BRIEF:
Produce a word-for-word copy of the listing below without its pictures.

INFORMATION SHOWN:
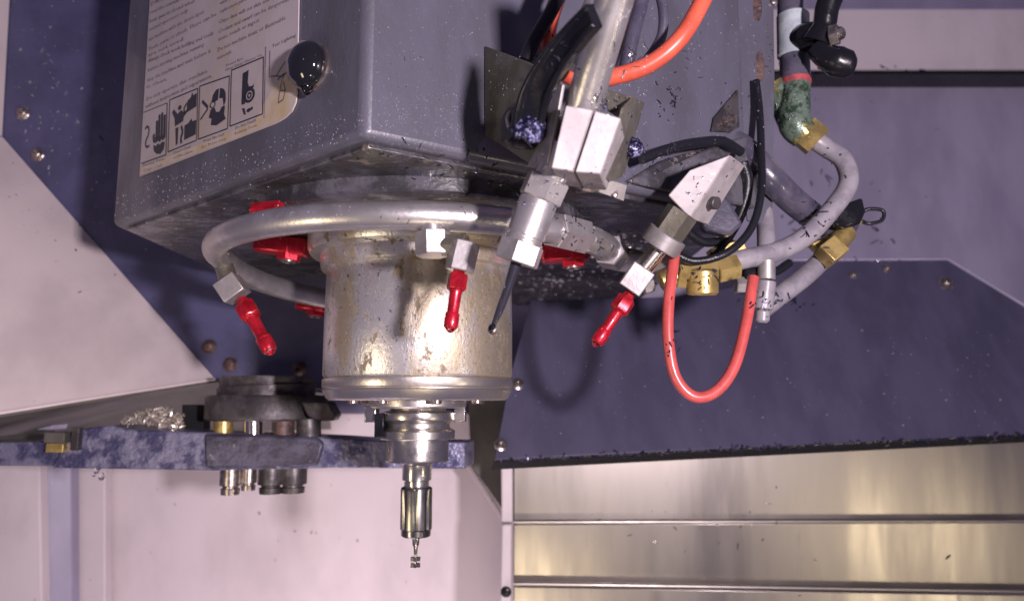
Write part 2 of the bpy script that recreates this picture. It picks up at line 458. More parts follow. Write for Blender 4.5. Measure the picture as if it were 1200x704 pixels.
b = new(); lathe(b, at(313, 457, YA + .06), (0, 0, 1), [(-.002, .046), (.002, .048), (.014, .048)], 48)
obj('hub_plate', b, M['darksteel'], t)
b = new(); prism(b, [at(352, 470, YA), at(384, 470, YA), at(393, 486, YA), at(388, 493, YA), at(370, 493, YA), at(360, 488, YA)], (0, .03, 0))
obj('hub_lug', b, M['darksteel'], t, bevel=0.002)
for (x, y0, y1, r, mm) in ((262, 490, 506, .0095, 'brass'), (297, 488, 509, .0095, 'ground'), (332, 490, 508, .011, 'rust'), (362, 490, 512, .012, 'darksteel')):
    b = new(); cyl(b, at(x, y0, YA + .012), at(x, y1 + 2, YA + .012), r, 20)
    obj('spacer', b, M[mm], t)
b = new()
crn = random.Random(4)
for k in range(230):
    px_ = crn.uniform(142, 214)
    top = 478 + 14 * abs((px_ - 184) / 40) ** 1.6
    p = at(px_, crn.uniform(top, 504), YA + .05 + crn.uniform(-.012, .02))
    chip(b, p, V((crn.uniform(-.6, .6), -1, crn.uniform(-.2, .9))), crn.uniform(.003, .009), crn.uniform(.001, .003), .0004, crn)
o = obj('swarf_heap', b, M['palechip'])
tag(o, 'heap of bright curled chips lying on top of the blue arm', None, kind='stuff')
b = new(); prism(b, [at(213, 474, YA + .06), at(238, 474, YA + .06), at(238, 504, YA + .06), at(213, 503, YA + .06)], (0, .02, 0))
tag(obj('stop_block', b, M['matt'], bevel=0.001), 'small black stop block between bright chip heap and round hub', 'block')

# ------------------------------------------------------------------ right: navy sloped cover
p0, p1, p2 = at(580, 538, 0.78), at(1200, 508, 0.90), at(1110, 305, 1.0)
NN = (p1 - p0).cross(p2 - p0).normalized()
if NN.y > 0: NN = -NN
def NAV(x, y, off=0.0):
    return onp(x, y, p0, NN) + NN * off
t = thing('navy_cover', 'dark navy sloped sheet cover with clipped upper right corner', 'machine cover', NAV(890, 525))
b = new()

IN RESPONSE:
Write part 2 of the bpy script that recreates this picture. It picks up at line 458. More parts follow. Write for Blender 4.5. Measure the picture as if it were 1200x704 pixels.
b = new(); lathe(b, at(313, 457, YA + .06), (0, 0, 1), [(-.002, .046), (.002, .048), (.014, .048)], 48)
obj('hub_plate', b, M['darksteel'], t)
b = new(); prism(b, [at(352, 470, YA), at(384, 470, YA), at(393, 486, YA), at(388, 493, YA), at(370, 493, YA), at(360, 488, YA)], (0, .03, 0))
obj('hub_lug', b, M['darksteel'], t, bevel=0.002)
for (x, y0, y1, r, mm) in ((262, 490, 506, .0095, 'brass'), (297, 488, 509, .0095, 'ground'), (332, 490, 508, .011, 'rust'), (362, 490, 512, .012, 'darksteel')):
    b = new(); cyl(b, at(x, y0, YA + .012), at(x, y1 + 2, YA + .012), r, 20)
    obj('spacer', b, M[mm], t)
b = new()
crn = random.Random(4)
for k in range(230):
    px_ = crn.uniform(142, 214)
    top = 478 + 14 * abs((px_ - 184) / 40) ** 1.6
    p = at(px_, crn.uniform(top, 504), YA + .05 + crn.uniform(-.012, .02))
    chip(b, p, V((crn.uniform(-.6, .6), -1, crn.uniform(-.2, .9))), crn.uniform(.003, .009), crn.uniform(.001, .003), .0004, crn)
o = obj('swarf_heap', b, M['palechip'])
tag(o, 'heap of bright curled chips lying on top of the blue arm', None, kind='stuff')
b = new(); prism(b, [at(213, 474, YA + .06), at(238, 474, YA + .06), at(238, 504, YA + .06), at(213, 503, YA + .06)], (0, .02, 0))
tag(obj('stop_block', b, M['matt'], bevel=0.001), 'small black stop block between bright chip heap and round hub', 'block')

# ------------------------------------------------------------------ right: navy sloped cover
p0, p1, p2 = at(580, 538, 0.78), at(1200, 508, 0.90), at(1110, 305, 1.0)
NN = (p1 - p0).cross(p2 - p0).normalized()
if NN.y > 0: NN = -NN
def NAV(x, y, off=0.0):
    return onp(x, y, p0, NN) + NN * off
t = thing('navy_cover', 'dark navy sloped sheet cover with clipped upper right corner', 'machine cover', NAV(890, 525))
b = new()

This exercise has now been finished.